News Station: “Hillary’s Millenial Staff Lie To Her For Fear of Losing Jobs and Social Media Perks”

News Station: “Hillary’s Millenial Staff Lie To Her For Fear of Losing Jobs and Social Media Perks”

 

The young kids that Hillary has surrounded herself with can’t get a job anywhere else. They live and die based off of their Facebook “likes”. Their entire world is based around the social network points they think they gain from bragging that they are working on a Presidential campaign. They will do nothing to put their “internet cool factor” in jeopardy.

 

To protect their fragile self-aggrandizement, they lie to Hillary and wrap her in a bubble of adulation, yes-girls and “Everything is incredible” BS in order to keep her writing the checks.

 

When reality strikes, they will eventually be sad little kids. The main rule in the Clinton Campaign is: “Never let the warden see the clouds”.

 

Hillary: Bubble-wrapped candidate

 

 

 

 

 

 

 

 

 

 

 

 

 

 

 

 

By Chris Stirewalt

 

 

HILLARY: BUBBLE WRAPPED CANDIDATE


There are bubbles, and then there is Hillary Clinton’s bubble.

 

As journalists pore over emails allegedly stolen from Clinton’s top advisor, John Podesta, we get some soundings on just how thick the walls are of the Democratic nominee’s private reality.

 

Think back to March 2015 when news broke that not only did Clinton conduct government business on a private, unsecured email account as secretary of state, but that that account was actually housed on a secret “homebrew” server at her New York home. 

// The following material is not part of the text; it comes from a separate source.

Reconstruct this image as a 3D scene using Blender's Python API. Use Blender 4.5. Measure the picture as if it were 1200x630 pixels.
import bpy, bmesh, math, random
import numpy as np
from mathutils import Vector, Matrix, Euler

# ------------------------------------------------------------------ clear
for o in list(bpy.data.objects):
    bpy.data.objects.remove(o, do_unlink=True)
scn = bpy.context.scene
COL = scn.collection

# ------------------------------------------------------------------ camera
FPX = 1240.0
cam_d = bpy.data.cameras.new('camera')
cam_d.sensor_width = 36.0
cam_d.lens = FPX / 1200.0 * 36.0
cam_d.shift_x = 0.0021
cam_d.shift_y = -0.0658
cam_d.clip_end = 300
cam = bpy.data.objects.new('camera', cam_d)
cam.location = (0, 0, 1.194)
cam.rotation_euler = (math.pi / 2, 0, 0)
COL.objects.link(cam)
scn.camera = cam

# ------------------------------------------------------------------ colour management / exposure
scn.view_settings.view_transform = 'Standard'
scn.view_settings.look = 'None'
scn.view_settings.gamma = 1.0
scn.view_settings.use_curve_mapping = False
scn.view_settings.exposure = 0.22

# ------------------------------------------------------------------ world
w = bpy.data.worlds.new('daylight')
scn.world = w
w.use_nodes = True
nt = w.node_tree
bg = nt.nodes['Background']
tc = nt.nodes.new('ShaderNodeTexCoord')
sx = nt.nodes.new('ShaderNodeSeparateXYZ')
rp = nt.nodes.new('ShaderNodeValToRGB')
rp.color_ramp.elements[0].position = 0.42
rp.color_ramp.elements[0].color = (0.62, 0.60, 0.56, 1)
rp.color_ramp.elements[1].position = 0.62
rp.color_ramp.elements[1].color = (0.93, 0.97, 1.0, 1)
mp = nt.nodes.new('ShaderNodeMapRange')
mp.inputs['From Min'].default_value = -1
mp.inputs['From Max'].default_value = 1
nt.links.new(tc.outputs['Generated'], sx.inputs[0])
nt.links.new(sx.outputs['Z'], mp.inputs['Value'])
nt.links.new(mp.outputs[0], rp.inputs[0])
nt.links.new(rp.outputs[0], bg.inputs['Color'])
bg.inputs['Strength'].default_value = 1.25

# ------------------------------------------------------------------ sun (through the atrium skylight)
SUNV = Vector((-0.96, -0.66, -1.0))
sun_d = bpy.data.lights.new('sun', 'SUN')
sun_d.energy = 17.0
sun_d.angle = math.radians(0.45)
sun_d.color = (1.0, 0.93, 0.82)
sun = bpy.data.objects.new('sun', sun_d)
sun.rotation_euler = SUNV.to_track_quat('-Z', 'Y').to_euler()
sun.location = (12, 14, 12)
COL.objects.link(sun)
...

Worst, Clinton had actually set up the server in advance of her confirmation with the unmistakable intent to avoid prying eyes and federal records laws.

 

We’ve grown accustomed to these facts, but as the story was breaking it looked like it could be a devastating blow to Clinton, who had still not yet officially announced her second presidential run.

 

In what is purportedly an exchange between Podesta and another top Clinton adviser, Neera Tanden, the two commiserate about the handling of the server scandal.

 

A disbelieving Tanden allegedly wrote to Podesta to express her frustration with Cheryl Mills, a legal adviser to Clinton since the days of her husband’s impeachment: “This is a cheryl special. Know you love her, but this stuff is like her Achilles heal. Or kryptonite. she just can’t say no to this sh–. Why didn’t they get this stuff out like 18 months ago? So crazy.”

 

Podesta wrote back: “Unbelievable.”

 

“I guess I know the answer,” Tanden responded. “They wanted to get away with it.”

Good advisers are skilled at telling politicians the things they don’t want to hear. In Clinton’s case it was this: you broke the rules, mishandled national security information and are caught. You cannot brush this away. You cannot sidestep.

 

Because there was no one around Clinton who was apparently willing to tell her that she had to face facts and come clean about her secret server, the problem dragged on and became so much worse for her. 

And it all goes back to that impulse in Clinton World: “They wanted to get away with it.”

 

The nature of what “it” is has changed over the decades, but at the core, the Clintons’ problems often relate to a desire to cut corners and get their way without paying the price.

 

The price here would have involved a public embarrassment when archives officials first requested Clinton’s emails. She would have had to say what she did and offer some rationale for it, and something that cut closer to the bone than her laughable lines about “convenience.”

 

It’s not unreasonable to imagine that Clinton gave away 30 points on favorability and trustworthiness because of her refusal to show even a little contrition and forthrightness.

 

Republicans know just what we’re talking about here as they watch their nominee close the campaign with a weeks-long fight with women who accuse him of various kinds of misconduct ranging from cruelty to sexual assault. Trump never tried to address the matters in a contrite, earnest way, but has just kept battering.

 

Presumably he too has found a group of advisers that tell him he’s right even when all available evidence suggests otherwise.

 

It’s more than a little unseemly to be looking through somebody’s electronic garbage to find private conversations as we are doing with Podesta’s emails. But there are real concerns here.

 

Politics draws big egos and big egos often prefer to be surrounded by sycophants. The consequences of that conduct in politics can be devastating to campaigns. The consequences in government to such airless cocoons of ego protection can be truly disastrous for the country.